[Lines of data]
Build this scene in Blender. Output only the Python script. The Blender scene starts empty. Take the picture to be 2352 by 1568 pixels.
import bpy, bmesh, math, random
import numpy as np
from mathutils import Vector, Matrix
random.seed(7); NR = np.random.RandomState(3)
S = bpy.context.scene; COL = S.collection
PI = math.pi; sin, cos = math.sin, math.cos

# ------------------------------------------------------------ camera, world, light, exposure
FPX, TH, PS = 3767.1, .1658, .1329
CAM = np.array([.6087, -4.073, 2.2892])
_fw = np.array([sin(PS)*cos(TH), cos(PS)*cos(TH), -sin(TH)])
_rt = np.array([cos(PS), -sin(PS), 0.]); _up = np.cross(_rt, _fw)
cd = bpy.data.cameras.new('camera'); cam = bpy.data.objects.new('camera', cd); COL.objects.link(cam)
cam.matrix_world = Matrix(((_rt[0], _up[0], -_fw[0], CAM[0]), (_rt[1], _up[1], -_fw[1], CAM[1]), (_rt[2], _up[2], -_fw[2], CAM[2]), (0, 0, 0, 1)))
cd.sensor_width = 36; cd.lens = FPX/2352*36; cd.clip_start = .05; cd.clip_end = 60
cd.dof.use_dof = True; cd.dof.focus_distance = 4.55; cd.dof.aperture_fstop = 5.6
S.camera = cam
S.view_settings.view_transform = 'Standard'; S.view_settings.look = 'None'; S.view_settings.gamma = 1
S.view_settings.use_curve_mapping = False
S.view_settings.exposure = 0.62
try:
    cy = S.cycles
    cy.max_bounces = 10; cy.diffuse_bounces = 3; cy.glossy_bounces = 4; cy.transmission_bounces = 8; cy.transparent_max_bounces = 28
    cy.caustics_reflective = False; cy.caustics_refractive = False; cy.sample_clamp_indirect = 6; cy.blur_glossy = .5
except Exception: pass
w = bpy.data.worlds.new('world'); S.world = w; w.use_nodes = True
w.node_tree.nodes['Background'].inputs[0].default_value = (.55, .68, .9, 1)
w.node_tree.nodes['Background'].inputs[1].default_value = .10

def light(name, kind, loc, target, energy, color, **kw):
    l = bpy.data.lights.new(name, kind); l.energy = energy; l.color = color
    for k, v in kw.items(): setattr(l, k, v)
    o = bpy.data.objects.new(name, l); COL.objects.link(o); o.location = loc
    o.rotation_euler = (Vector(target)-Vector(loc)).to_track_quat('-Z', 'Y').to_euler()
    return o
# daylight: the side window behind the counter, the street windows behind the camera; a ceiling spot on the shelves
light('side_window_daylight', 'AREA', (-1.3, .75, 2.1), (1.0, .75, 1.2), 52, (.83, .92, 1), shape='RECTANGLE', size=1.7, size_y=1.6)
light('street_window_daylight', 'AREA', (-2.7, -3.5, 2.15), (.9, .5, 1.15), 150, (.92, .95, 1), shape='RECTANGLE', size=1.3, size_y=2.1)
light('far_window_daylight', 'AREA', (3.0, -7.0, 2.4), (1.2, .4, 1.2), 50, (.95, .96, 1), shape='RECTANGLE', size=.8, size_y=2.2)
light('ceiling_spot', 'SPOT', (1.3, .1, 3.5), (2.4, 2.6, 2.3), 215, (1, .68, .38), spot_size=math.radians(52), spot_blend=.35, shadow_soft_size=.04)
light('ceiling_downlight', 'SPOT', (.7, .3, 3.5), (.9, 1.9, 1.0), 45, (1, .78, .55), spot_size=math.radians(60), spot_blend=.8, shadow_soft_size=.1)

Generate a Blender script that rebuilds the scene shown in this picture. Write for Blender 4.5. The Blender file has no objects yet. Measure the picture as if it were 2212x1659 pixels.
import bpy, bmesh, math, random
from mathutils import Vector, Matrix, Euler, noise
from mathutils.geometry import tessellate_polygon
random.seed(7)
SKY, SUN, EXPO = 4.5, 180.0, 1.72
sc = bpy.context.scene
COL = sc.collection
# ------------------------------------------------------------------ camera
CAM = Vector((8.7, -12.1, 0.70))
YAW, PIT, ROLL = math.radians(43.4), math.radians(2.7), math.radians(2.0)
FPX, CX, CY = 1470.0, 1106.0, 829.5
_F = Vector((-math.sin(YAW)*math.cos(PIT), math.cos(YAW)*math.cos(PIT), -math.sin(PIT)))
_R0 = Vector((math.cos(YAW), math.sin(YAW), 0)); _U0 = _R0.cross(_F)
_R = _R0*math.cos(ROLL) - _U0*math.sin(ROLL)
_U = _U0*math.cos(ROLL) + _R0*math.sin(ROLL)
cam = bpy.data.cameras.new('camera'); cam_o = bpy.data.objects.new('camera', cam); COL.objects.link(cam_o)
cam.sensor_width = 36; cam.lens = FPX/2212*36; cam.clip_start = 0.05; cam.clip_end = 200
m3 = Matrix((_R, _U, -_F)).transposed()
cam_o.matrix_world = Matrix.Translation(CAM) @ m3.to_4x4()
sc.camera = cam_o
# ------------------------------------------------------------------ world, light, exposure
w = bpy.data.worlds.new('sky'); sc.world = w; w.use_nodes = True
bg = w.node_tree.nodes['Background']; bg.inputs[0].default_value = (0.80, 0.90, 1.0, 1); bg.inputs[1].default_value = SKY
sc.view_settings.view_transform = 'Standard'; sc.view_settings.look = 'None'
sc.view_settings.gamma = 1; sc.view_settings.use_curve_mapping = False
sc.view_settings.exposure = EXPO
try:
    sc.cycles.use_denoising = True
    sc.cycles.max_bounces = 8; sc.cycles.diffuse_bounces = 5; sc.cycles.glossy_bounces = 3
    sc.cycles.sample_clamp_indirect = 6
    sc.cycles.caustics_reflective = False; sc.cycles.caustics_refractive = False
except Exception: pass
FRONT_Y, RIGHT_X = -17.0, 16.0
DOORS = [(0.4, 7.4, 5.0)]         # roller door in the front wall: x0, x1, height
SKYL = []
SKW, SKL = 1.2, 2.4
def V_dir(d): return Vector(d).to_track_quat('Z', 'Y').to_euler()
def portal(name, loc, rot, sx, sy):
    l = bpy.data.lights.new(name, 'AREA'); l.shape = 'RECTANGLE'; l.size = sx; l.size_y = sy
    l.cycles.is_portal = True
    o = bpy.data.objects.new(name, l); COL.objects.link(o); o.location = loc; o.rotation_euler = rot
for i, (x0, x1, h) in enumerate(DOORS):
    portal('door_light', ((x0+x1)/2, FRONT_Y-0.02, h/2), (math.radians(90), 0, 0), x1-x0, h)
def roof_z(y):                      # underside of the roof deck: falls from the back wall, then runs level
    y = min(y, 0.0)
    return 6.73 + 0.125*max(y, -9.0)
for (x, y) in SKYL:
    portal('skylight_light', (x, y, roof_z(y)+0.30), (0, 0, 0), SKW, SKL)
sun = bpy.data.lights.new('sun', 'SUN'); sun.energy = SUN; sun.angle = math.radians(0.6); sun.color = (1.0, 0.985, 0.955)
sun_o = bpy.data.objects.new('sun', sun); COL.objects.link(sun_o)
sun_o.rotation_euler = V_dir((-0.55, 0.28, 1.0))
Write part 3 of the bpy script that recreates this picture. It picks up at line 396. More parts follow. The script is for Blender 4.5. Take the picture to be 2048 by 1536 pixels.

§ **Goal**
Type the material above out again, exactly.

§ **Task solution**
Build this scene in Blender. Output only the Python script. The Blender scene starts empty. Take the picture to be 2352 by 1568 pixels.
import bpy, bmesh, math, random
import numpy as np
from mathutils import Vector, Matrix
random.seed(7); NR = np.random.RandomState(3)
S = bpy.context.scene; COL = S.collection
PI = math.pi; sin, cos = math.sin, math.cos

# ------------------------------------------------------------ camera, world, light, exposure
FPX, TH, PS = 3767.1, .1658, .1329
CAM = np.array([.6087, -4.073, 2.2892])
_fw = np.array([sin(PS)*cos(TH), cos(PS)*cos(TH), -sin(TH)])
_rt = np.array([cos(PS), -sin(PS), 0.]); _up = np.cross(_rt, _fw)
cd = bpy.data.cameras.new('camera'); cam = bpy.data.objects.new('camera', cd); COL.objects.link(cam)
cam.matrix_world = Matrix(((_rt[0], _up[0], -_fw[0], CAM[0]), (_rt[1], _up[1], -_fw[1], CAM[1]), (_rt[2], _up[2], -_fw[2], CAM[2]), (0, 0, 0, 1)))
cd.sensor_width = 36; cd.lens = FPX/2352*36; cd.clip_start = .05; cd.clip_end = 60
cd.dof.use_dof = True; cd.dof.focus_distance = 4.55; cd.dof.aperture_fstop = 5.6
S.camera = cam
S.view_settings.view_transform = 'Standard'; S.view_settings.look = 'None'; S.view_settings.gamma = 1
S.view_settings.use_curve_mapping = False
S.view_settings.exposure = 0.62
try:
    cy = S.cycles
    cy.max_bounces = 10; cy.diffuse_bounces = 3; cy.glossy_bounces = 4; cy.transmission_bounces = 8; cy.transparent_max_bounces = 28
    cy.caustics_reflective = False; cy.caustics_refractive = False; cy.sample_clamp_indirect = 6; cy.blur_glossy = .5
except Exception: pass
w = bpy.data.worlds.new('world'); S.world = w; w.use_nodes = True
w.node_tree.nodes['Background'].inputs[0].default_value = (.55, .68, .9, 1)
w.node_tree.nodes['Background'].inputs[1].default_value = .10

def light(name, kind, loc, target, energy, color, **kw):
    l = bpy.data.lights.new(name, kind); l.energy = energy; l.color = color
    for k, v in kw.items(): setattr(l, k, v)
    o = bpy.data.objects.new(name, l); COL.objects.link(o); o.location = loc
    o.rotation_euler = (Vector(target)-Vector(loc)).to_track_quat('-Z', 'Y').to_euler()
    return o
# daylight: the side window behind the counter, the street windows behind the camera; a ceiling spot on the shelves
light('side_window_daylight', 'AREA', (-1.3, .75, 2.1), (1.0, .75, 1.2), 52, (.83, .92, 1), shape='RECTANGLE', size=1.7, size_y=1.6)
light('street_window_daylight', 'AREA', (-2.7, -3.5, 2.15), (.9, .5, 1.15), 150, (.92, .95, 1), shape='RECTANGLE', size=1.3, size_y=2.1)
light('far_window_daylight', 'AREA', (3.0, -7.0, 2.4), (1.2, .4, 1.2), 50, (.95, .96, 1), shape='RECTANGLE', size=.8, size_y=2.2)
light('ceiling_spot', 'SPOT', (1.3, .1, 3.5), (2.4, 2.6, 2.3), 215, (1, .68, .38), spot_size=math.radians(52), spot_blend=.35, shadow_soft_size=.04)
light('ceiling_downlight', 'SPOT', (.7, .3, 3.5), (.9, 1.9, 1.0), 45, (1, .78, .55), spot_size=math.radians(60), spot_blend=.8, shadow_soft_size=.1)

Generate a Blender script that rebuilds the scene shown in this picture. Write for Blender 4.5. The Blender file has no objects yet. Measure the picture as if it were 2212x1659 pixels.
import bpy, bmesh, math, random
from mathutils import Vector, Matrix, Euler, noise
from mathutils.geometry import tessellate_polygon
random.seed(7)
SKY, SUN, EXPO = 4.5, 180.0, 1.72
sc = bpy.context.scene
COL = sc.collection
# ------------------------------------------------------------------ camera
CAM = Vector((8.7, -12.1, 0.70))
YAW, PIT, ROLL = math.radians(43.4), math.radians(2.7), math.radians(2.0)
FPX, CX, CY = 1470.0, 1106.0, 829.5
_F = Vector((-math.sin(YAW)*math.cos(PIT), math.cos(YAW)*math.cos(PIT), -math.sin(PIT)))
_R0 = Vector((math.cos(YAW), math.sin(YAW), 0)); _U0 = _R0.cross(_F)
_R = _R0*math.cos(ROLL) - _U0*math.sin(ROLL)
_U = _U0*math.cos(ROLL) + _R0*math.sin(ROLL)
cam = bpy.data.cameras.new('camera'); cam_o = bpy.data.objects.new('camera', cam); COL.objects.link(cam_o)
cam.sensor_width = 36; cam.lens = FPX/2212*36; cam.clip_start = 0.05; cam.clip_end = 200
m3 = Matrix((_R, _U, -_F)).transposed()
cam_o.matrix_world = Matrix.Translation(CAM) @ m3.to_4x4()
sc.camera = cam_o
# ------------------------------------------------------------------ world, light, exposure
w = bpy.data.worlds.new('sky'); sc.world = w; w.use_nodes = True
bg = w.node_tree.nodes['Background']; bg.inputs[0].default_value = (0.80, 0.90, 1.0, 1); bg.inputs[1].default_value = SKY
sc.view_settings.view_transform = 'Standard'; sc.view_settings.look = 'None'
sc.view_settings.gamma = 1; sc.view_settings.use_curve_mapping = False
sc.view_settings.exposure = EXPO
try:
    sc.cycles.use_denoising = True
    sc.cycles.max_bounces = 8; sc.cycles.diffuse_bounces = 5; sc.cycles.glossy_bounces = 3
    sc.cycles.sample_clamp_indirect = 6
    sc.cycles.caustics_reflective = False; sc.cycles.caustics_refractive = False
except Exception: pass
FRONT_Y, RIGHT_X = -17.0, 16.0
DOORS = [(0.4, 7.4, 5.0)]         # roller door in the front wall: x0, x1, height
SKYL = []
SKW, SKL = 1.2, 2.4
def V_dir(d): return Vector(d).to_track_quat('Z', 'Y').to_euler()
def portal(name, loc, rot, sx, sy):
    l = bpy.data.lights.new(name, 'AREA'); l.shape = 'RECTANGLE'; l.size = sx; l.size_y = sy
    l.cycles.is_portal = True
    o = bpy.data.objects.new(name, l); COL.objects.link(o); o.location = loc; o.rotation_euler = rot
for i, (x0, x1, h) in enumerate(DOORS):
    portal('door_light', ((x0+x1)/2, FRONT_Y-0.02, h/2), (math.radians(90), 0, 0), x1-x0, h)
def roof_z(y):                      # underside of the roof deck: falls from the back wall, then runs level
    y = min(y, 0.0)
    return 6.73 + 0.125*max(y, -9.0)
for (x, y) in SKYL:
    portal('skylight_light', (x, y, roof_z(y)+0.30), (0, 0, 0), SKW, SKL)
sun = bpy.data.lights.new('sun', 'SUN'); sun.energy = SUN; sun.angle = math.radians(0.6); sun.color = (1.0, 0.985, 0.955)
sun_o = bpy.data.objects.new('sun', sun); COL.objects.link(sun_o)
sun_o.rotation_euler = V_dir((-0.55, 0.28, 1.0))
Write part 3 of the bpy script that recreates this picture. It picks up at line 396. More parts follow. The script is for Blender 4.5. Take the picture to be 2048 by 1536 pixels.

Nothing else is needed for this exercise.